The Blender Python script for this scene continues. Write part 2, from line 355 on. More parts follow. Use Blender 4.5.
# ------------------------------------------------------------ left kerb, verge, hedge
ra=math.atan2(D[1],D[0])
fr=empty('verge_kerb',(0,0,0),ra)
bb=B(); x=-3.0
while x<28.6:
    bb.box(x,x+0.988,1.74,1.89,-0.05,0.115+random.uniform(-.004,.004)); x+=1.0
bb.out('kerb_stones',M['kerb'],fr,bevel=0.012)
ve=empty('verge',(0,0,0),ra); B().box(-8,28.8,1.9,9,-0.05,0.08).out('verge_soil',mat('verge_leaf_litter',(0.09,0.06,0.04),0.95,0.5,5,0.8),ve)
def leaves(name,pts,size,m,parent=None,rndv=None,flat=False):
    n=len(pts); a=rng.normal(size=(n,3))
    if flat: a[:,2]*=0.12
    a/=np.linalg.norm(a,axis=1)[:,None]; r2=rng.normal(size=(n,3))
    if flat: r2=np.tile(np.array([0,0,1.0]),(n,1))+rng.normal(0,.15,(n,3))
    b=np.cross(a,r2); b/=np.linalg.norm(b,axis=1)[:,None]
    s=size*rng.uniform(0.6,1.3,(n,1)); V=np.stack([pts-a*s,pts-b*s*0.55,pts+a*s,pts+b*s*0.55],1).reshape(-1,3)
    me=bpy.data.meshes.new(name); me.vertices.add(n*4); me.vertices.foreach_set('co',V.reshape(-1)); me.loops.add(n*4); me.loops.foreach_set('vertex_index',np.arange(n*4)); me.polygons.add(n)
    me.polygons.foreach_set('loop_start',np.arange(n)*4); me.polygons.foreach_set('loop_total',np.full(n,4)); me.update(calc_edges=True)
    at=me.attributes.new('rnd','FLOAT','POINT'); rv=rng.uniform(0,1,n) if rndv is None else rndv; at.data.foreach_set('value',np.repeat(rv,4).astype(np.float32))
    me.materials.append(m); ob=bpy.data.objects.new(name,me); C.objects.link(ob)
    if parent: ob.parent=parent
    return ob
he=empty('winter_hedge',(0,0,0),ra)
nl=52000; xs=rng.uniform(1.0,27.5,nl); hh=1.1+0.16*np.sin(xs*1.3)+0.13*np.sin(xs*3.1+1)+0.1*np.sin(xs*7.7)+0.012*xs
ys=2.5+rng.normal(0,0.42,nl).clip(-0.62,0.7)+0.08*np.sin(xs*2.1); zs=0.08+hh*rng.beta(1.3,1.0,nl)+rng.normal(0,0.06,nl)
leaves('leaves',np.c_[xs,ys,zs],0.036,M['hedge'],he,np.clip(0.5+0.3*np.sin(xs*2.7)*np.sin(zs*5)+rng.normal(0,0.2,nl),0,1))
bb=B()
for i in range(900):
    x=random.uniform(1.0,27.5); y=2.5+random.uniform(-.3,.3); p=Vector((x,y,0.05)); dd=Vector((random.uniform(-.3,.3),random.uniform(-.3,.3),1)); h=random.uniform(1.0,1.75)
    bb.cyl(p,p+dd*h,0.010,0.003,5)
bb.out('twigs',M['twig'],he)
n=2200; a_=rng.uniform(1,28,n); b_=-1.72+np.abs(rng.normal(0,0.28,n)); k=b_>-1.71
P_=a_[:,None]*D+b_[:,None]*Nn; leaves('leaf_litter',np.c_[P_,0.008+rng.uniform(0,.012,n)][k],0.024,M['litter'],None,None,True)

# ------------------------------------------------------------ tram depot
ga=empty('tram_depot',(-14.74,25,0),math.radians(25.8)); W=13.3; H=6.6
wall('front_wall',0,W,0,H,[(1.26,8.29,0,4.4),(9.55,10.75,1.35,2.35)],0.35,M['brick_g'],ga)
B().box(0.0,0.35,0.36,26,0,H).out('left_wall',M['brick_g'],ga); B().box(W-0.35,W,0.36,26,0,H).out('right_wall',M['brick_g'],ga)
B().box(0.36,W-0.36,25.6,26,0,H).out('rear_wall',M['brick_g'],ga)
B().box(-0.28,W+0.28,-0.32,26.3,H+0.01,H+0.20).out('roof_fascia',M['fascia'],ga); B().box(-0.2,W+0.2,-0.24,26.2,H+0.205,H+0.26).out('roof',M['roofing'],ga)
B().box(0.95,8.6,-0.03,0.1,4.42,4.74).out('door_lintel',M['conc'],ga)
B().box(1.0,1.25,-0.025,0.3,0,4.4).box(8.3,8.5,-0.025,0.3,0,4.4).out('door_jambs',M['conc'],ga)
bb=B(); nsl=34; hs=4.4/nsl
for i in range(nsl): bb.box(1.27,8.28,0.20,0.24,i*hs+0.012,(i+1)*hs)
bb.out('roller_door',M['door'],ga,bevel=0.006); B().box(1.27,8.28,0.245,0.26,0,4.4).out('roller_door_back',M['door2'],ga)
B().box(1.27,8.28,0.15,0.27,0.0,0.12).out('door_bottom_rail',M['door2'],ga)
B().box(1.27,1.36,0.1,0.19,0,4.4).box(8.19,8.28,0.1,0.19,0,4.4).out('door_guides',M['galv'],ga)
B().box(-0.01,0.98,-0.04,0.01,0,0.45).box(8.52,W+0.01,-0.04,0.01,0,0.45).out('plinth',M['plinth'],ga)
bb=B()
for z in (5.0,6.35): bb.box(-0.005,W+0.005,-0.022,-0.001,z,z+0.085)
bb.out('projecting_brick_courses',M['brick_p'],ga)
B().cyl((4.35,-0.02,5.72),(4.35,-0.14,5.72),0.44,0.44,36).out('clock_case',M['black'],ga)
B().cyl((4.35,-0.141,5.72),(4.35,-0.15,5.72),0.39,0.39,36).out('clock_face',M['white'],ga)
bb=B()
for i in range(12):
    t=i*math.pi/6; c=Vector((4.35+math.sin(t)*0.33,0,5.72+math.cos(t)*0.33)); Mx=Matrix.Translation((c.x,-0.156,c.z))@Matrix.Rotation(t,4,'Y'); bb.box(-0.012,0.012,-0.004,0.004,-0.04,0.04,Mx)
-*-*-
> _Exercise brief_:
Reproduce each line verbatim.

> _Task solution_:
The Blender Python script for this scene continues. Write part 2, from line 355 on. More parts follow. Use Blender 4.5.
# ------------------------------------------------------------ left kerb, verge, hedge
ra=math.atan2(D[1],D[0])
fr=empty('verge_kerb',(0,0,0),ra)
bb=B(); x=-3.0
while x<28.6:
    bb.box(x,x+0.988,1.74,1.89,-0.05,0.115+random.uniform(-.004,.004)); x+=1.0
bb.out('kerb_stones',M['kerb'],fr,bevel=0.012)
ve=empty('verge',(0,0,0),ra); B().box(-8,28.8,1.9,9,-0.05,0.08).out('verge_soil',mat('verge_leaf_litter',(0.09,0.06,0.04),0.95,0.5,5,0.8),ve)
def leaves(name,pts,size,m,parent=None,rndv=None,flat=False):
    n=len(pts); a=rng.normal(size=(n,3))
    if flat: a[:,2]*=0.12
    a/=np.linalg.norm(a,axis=1)[:,None]; r2=rng.normal(size=(n,3))
    if flat: r2=np.tile(np.array([0,0,1.0]),(n,1))+rng.normal(0,.15,(n,3))
    b=np.cross(a,r2); b/=np.linalg.norm(b,axis=1)[:,None]
    s=size*rng.uniform(0.6,1.3,(n,1)); V=np.stack([pts-a*s,pts-b*s*0.55,pts+a*s,pts+b*s*0.55],1).reshape(-1,3)
    me=bpy.data.meshes.new(name); me.vertices.add(n*4); me.vertices.foreach_set('co',V.reshape(-1)); me.loops.add(n*4); me.loops.foreach_set('vertex_index',np.arange(n*4)); me.polygons.add(n)
    me.polygons.foreach_set('loop_start',np.arange(n)*4); me.polygons.foreach_set('loop_total',np.full(n,4)); me.update(calc_edges=True)
    at=me.attributes.new('rnd','FLOAT','POINT'); rv=rng.uniform(0,1,n) if rndv is None else rndv; at.data.foreach_set('value',np.repeat(rv,4).astype(np.float32))
    me.materials.append(m); ob=bpy.data.objects.new(name,me); C.objects.link(ob)
    if parent: ob.parent=parent
    return ob
he=empty('winter_hedge',(0,0,0),ra)
nl=52000; xs=rng.uniform(1.0,27.5,nl); hh=1.1+0.16*np.sin(xs*1.3)+0.13*np.sin(xs*3.1+1)+0.1*np.sin(xs*7.7)+0.012*xs
ys=2.5+rng.normal(0,0.42,nl).clip(-0.62,0.7)+0.08*np.sin(xs*2.1); zs=0.08+hh*rng.beta(1.3,1.0,nl)+rng.normal(0,0.06,nl)
leaves('leaves',np.c_[xs,ys,zs],0.036,M['hedge'],he,np.clip(0.5+0.3*np.sin(xs*2.7)*np.sin(zs*5)+rng.normal(0,0.2,nl),0,1))
bb=B()
for i in range(900):
    x=random.uniform(1.0,27.5); y=2.5+random.uniform(-.3,.3); p=Vector((x,y,0.05)); dd=Vector((random.uniform(-.3,.3),random.uniform(-.3,.3),1)); h=random.uniform(1.0,1.75)
    bb.cyl(p,p+dd*h,0.010,0.003,5)
bb.out('twigs',M['twig'],he)
n=2200; a_=rng.uniform(1,28,n); b_=-1.72+np.abs(rng.normal(0,0.28,n)); k=b_>-1.71
P_=a_[:,None]*D+b_[:,None]*Nn; leaves('leaf_litter',np.c_[P_,0.008+rng.uniform(0,.012,n)][k],0.024,M['litter'],None,None,True)

# ------------------------------------------------------------ tram depot
ga=empty('tram_depot',(-14.74,25,0),math.radians(25.8)); W=13.3; H=6.6
wall('front_wall',0,W,0,H,[(1.26,8.29,0,4.4),(9.55,10.75,1.35,2.35)],0.35,M['brick_g'],ga)
B().box(0.0,0.35,0.36,26,0,H).out('left_wall',M['brick_g'],ga); B().box(W-0.35,W,0.36,26,0,H).out('right_wall',M['brick_g'],ga)
B().box(0.36,W-0.36,25.6,26,0,H).out('rear_wall',M['brick_g'],ga)
B().box(-0.28,W+0.28,-0.32,26.3,H+0.01,H+0.20).out('roof_fascia',M['fascia'],ga); B().box(-0.2,W+0.2,-0.24,26.2,H+0.205,H+0.26).out('roof',M['roofing'],ga)
B().box(0.95,8.6,-0.03,0.1,4.42,4.74).out('door_lintel',M['conc'],ga)
B().box(1.0,1.25,-0.025,0.3,0,4.4).box(8.3,8.5,-0.025,0.3,0,4.4).out('door_jambs',M['conc'],ga)
bb=B(); nsl=34; hs=4.4/nsl
for i in range(nsl): bb.box(1.27,8.28,0.20,0.24,i*hs+0.012,(i+1)*hs)
bb.out('roller_door',M['door'],ga,bevel=0.006); B().box(1.27,8.28,0.245,0.26,0,4.4).out('roller_door_back',M['door2'],ga)
B().box(1.27,8.28,0.15,0.27,0.0,0.12).out('door_bottom_rail',M['door2'],ga)
B().box(1.27,1.36,0.1,0.19,0,4.4).box(8.19,8.28,0.1,0.19,0,4.4).out('door_guides',M['galv'],ga)
B().box(-0.01,0.98,-0.04,0.01,0,0.45).box(8.52,W+0.01,-0.04,0.01,0,0.45).out('plinth',M['plinth'],ga)
bb=B()
for z in (5.0,6.35): bb.box(-0.005,W+0.005,-0.022,-0.001,z,z+0.085)
bb.out('projecting_brick_courses',M['brick_p'],ga)
B().cyl((4.35,-0.02,5.72),(4.35,-0.14,5.72),0.44,0.44,36).out('clock_case',M['black'],ga)
B().cyl((4.35,-0.141,5.72),(4.35,-0.15,5.72),0.39,0.39,36).out('clock_face',M['white'],ga)
bb=B()
for i in range(12):
    t=i*math.pi/6; c=Vector((4.35+math.sin(t)*0.33,0,5.72+math.cos(t)*0.33)); Mx=Matrix.Translation((c.x,-0.156,c.z))@Matrix.Rotation(t,4,'Y'); bb.box(-0.012,0.012,-0.004,0.004,-0.04,0.04,Mx)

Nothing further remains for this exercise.